With the majority of organisations still of this mind-set, the concept of reporting has become inseparable from the understanding of BI. However, this means many companies today are unable to unlock the most important aspect of data – the insights.
An outdated vision of BI
There is no doubt that data continues to flood in at unprecedented levels, leading in turn to a rise in the amount of unstructured data that companies are working with. This, combined with changes in technological regulations such as GDPR, can make it difficult for businesses to process and correctly analyse all information available to them.
Insights are instrumental to the success of modern organisations– by using modern solutions, businesses are able to present the most up-to-date information to the right people.
Tunnel vision BI
If the purpose of BI is to produce a report or a dashboard, that means additional steps are required before that data delivers meaningful value to an organisation. Someone has to take that dashboard, draw some conclusions from it, and take a corresponding action that has an impact — presumably a positive one — on the business. Without this action, insights from BI are useless.
These days, companies cannot risk being stuck using this outdated view of BI. However, more recently we are seeing a shift in approach; BI is no longer only being used to create and support better internal decisions, but instead the technology is embedded in operational processes.
This means that in order for companies to fully harness the power of the information at hand, we need BI solutions that deliver more than just reports and dashboards.

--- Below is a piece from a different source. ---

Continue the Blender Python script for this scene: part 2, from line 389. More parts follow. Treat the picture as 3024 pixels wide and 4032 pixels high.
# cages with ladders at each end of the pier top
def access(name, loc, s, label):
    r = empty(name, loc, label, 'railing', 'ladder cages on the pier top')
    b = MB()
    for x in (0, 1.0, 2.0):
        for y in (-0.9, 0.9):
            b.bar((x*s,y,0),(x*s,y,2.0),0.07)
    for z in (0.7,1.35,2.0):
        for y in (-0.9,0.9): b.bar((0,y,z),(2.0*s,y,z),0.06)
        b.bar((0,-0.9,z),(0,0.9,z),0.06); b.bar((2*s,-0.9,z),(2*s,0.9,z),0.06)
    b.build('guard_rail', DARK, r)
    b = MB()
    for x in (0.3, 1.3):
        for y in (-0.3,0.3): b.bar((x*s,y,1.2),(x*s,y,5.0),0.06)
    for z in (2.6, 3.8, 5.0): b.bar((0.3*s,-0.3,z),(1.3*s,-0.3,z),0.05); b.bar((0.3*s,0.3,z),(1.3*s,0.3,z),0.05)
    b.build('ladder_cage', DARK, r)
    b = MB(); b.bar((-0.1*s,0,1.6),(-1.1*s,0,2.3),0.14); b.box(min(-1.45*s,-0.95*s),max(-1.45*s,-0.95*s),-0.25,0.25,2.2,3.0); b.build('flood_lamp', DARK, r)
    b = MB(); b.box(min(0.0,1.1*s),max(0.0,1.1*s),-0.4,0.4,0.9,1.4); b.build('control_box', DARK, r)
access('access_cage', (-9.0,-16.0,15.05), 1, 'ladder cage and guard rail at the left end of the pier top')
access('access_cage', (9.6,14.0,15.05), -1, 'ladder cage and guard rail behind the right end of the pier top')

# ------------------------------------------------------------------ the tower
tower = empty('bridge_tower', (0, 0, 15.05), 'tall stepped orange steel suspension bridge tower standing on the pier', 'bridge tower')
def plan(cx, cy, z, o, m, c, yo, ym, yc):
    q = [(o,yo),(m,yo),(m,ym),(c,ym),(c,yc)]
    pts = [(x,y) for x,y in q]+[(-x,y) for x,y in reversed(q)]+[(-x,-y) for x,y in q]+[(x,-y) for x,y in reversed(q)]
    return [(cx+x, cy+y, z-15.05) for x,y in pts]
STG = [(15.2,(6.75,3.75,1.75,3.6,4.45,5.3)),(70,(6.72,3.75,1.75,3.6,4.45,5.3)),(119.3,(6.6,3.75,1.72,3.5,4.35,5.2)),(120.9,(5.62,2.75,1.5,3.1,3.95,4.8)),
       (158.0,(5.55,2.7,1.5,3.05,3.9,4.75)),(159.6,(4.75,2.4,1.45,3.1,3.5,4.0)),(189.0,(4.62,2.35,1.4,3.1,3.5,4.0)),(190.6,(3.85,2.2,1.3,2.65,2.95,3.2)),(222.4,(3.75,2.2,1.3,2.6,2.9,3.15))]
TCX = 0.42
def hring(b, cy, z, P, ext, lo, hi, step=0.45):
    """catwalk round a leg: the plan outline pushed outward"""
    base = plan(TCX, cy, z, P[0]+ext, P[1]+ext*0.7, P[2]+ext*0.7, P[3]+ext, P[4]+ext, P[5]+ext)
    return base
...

The real benefits of BI, beyond reporting
Organisations have the power to upskill and educate themselves on how to best use BI within business. Forrester crafted a new term for these systems that help companies move beyond reports and dashboards and can close the loop between data and action. They’re called “systems of insight” and Forrester describes them as an evolution of BI and analytics that have the potential to “harness digital insights — new, actionable knowledge that can be implemented in software — and apply these insights consistently to turn data into action.”
A modern approach can enable companies to deliver data-driven experiences that seamlessly integrate data into business workflows. We must recognise that the future of BI involves more than feeding charts and graphs to a data analyst.
Data-driven insights and customer experience
The future of business is data driven, and new solutions that allow organisations to experience data in new ways, by infusing it into everyday functions, are driving better employee and customer experience.
These “data-driven experiences” can be tailored to specific operational workflows, like automatically presenting a discount offer to a customer that’s likely to churn, automatically adjusting bids for under- or over-performing online ads, or using natural language to ask about inventory levels in Slack and ordering additional units based on the answer.
If we drive our vision based on the understanding that business professionals don’t live in a BI tool, and that a modern data and analytics solution should reach us through the applications we already use, there is an enormous opportunity to transform the way companies use data.
It is important as we move forward in technological advancements to view data as more than just something we analyse, and instead see it as an integral and actionable component of a business process, helping organizations become vastly more efficient, productive, and successful.